Abstract

Supervaluational theories of vagueness have achieved considerable popularity in the past decades, as seen in eg [5], [12]. This popularity is only natural; supervaluations let us retain much of the power and simplicity of classical logic, while avoiding the commitment to strict bivalence that strikes many as implausible. Like many nonclassical logics, the supervaluationist system SP has a natural dual, the subvaluationist system SB, explored in eg [6], [28].1 As is usual for such dual systems, the classical features of SP (typically viewed as benefits) appear in SB in ‘mirror-image’ form, and the nonclassical features of SP (typically viewed as costs) also appear in SB in ‘mirror-image’ form. Given this circumstance, it can be difficult to decide which of two dual systems is better suited for an approach to vagueness.2 The present paper starts from a consideration of these two approaches— the supervaluational and the subvaluational—and argues that neither of them is well-positioned to give a sensible logic for vague language. §2 presents the systems SP and SB and argues against their usefulness.

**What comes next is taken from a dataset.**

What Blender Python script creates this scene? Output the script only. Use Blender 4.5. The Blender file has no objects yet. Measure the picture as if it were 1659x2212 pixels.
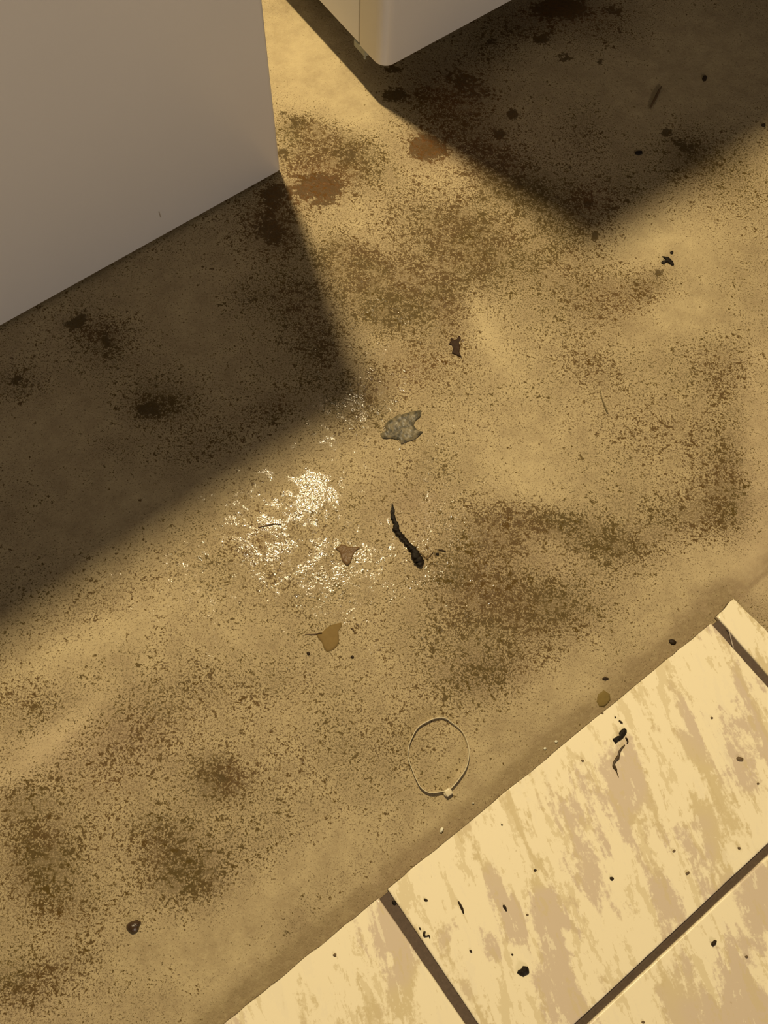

Even if we suppose that the general picture of vague language they are often taken to embody is accurate, we ought not arrive at systems like SP and SB. Instead, such a picture should lead us to truth-functional systems like strong Kleene logic (K3) or its dual LP. §3 presents these systems, and argues that supervaluationist and subvaluationist understandings of language are better captured there; in particular, that a dialetheic approach to vagueness based on the logic LP is a more sensible approach. §4 goes on to consider the phenomenon of higher-order vagueness within an LP-based approach, and §5 closes with a consideration of the sorites argument itself.